I hope you'll forgive my laziness of not going back through the whole thread. I kind of recall some mention of injector replacement but don't remember it being done. Did you ever ohm check each injector? You can also take a stethoscope with a rigid probe and place it on the top of each injector. They should all "tick" at the same pitch.
My wagon had an injector that was finicky and had a misfire that came and went. Ohm check was fine but you could definitely hear a difference. Seafoam and fresh gas cleared it up. You can chemically treat a mechanical injector problem but not an electrical one.
I don't want to send you on any goose chases. Just throwing out anything I can remember encountering in the past.
I thought about new injectors while I had it apart but didn't do it because of cost (I would have only bought OEM). I haven't checked the injectors with an ohm meter. Honestly, I'm ignorant of doing so. I'll have to do some homework on how to do that. I meant to listen to them with my mechanics stethoscope last weekend but didn't get to it. I've treated them to in-tank treatments a few times now and no change. I'm starting to doubt they are my problem. I really just need to get it on a better scanner and quit guessing.
Take a good look at the egr valve and solenoid, sometimes they hang up and let exhaust gas into the intake at the wrong time giving a rough idle and low rpm shake.
The EGR valve is new and looked to be of a reasonable quality. It wasn't a one-size fits most where you have to select the orifice washers and then stake them in with a punch. It is unknown brand. It was put on by the previous owner's mechanic. I wouldn't call the idle rough but there is definitely at least partial misfire at idle. I may have to try the EGR block off that Driven recommended.

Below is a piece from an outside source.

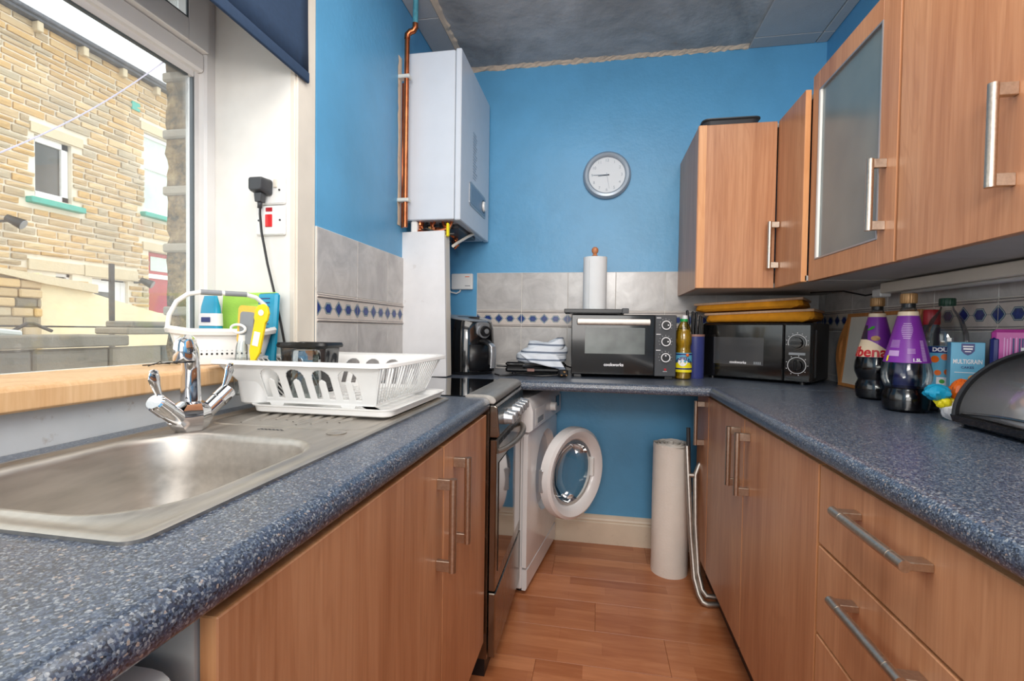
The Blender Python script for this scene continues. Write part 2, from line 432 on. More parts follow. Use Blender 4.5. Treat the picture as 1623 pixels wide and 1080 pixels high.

How stretched was the timing chain? Could it just be a little bit of slop causing the cam to vary timing slightly when not under load?
I didn't pull the timing cover. I considered it but felt like the chain should be ok at 105k miles and was telling myself "you have to stop somewhere."
Thanks for the ideas and feedback guys. I genuinely appreciate it.
I didn't get much done on the car last weekend. I spent most of Saturday helping a friend with the A/C on his 2002 Mercedes E50. He'd put a compressor, evaporator, condenser and drier on it and we charged it up last summer. It worked well but when the weather turned cold it leaked down. The high pressure liquid hose between the expansion valve and the drier developed a leak at one of the crimps. We charged it up a few weeks ago and put dye in it. He found the leak pretty easily. Saturday he replaced the hose and drier and we evacuated and charge it.
While he was working on it, I washed the spare steel wheel I bought for the car. I pulled the weights and valve stem off of it. I looked at my spare tire and hardware for the first time and while everything is there, it is a compact spare as I suspected. I ordered a tire from Amazon to match the four that are on the car. It's supposed to come in today. I'll get it mounted and balanced tomorrow. Then I'm going to move it from location to location on the car to try to identify the tire that is hammering at highway speed. Once I do, I'll replace that tire but before I do I'll probably have that wheel blasted and powder coated and it will become the full size spare.
I did replace the hose from the fuel tank vent to the nylon line for the EVAP. I no longer smell fuel so that's a win. I wondered if I had moisture in the tank so I put some water remover in there with 10 gallons of fresh fuel but no change.
I also replaced the hood ornament. I purchased a NOS ornament a few months back. It was expensive but I think worth it. Here's what mine looked like....
And here's the new one on the car. It's just beautiful. The picture doesn't even really do it justice....
That's about it for now. I'm still daily driving the car. That's 6.5 work days so far and probably around 400 miles. Other than the driveability issue and the hammering tire, it's basically flawless. I've identified another time you can feel the "misfire". If I'm on the highway and say slow from 70 to 50 due to traffic conditions and then roll back into the throttle, the converter will lock, the engine will miss, the converter will unlock, the car will accelerate slightly, then the converter will lock, then the engine will miss. I think the manuals call the phenomenon "hunting" when the transmission can't decide what it wants to do. I don't at this point think this is a transmission issue. I think the engine isn't making adequate power under those conditions and the trans has to unlock the converter.
I'm going to take the wheel and tire to my little shop tomorrow and see how they are doing. If my guy is around and they are slow, I may discuss the issue with him and get a plan together to have him put the car on his scanner, hopefully while I drive. Otherwise, I'll just end up throwing parts at it, which I don't really want to do.
That's it for now friends. Thanks for the interest.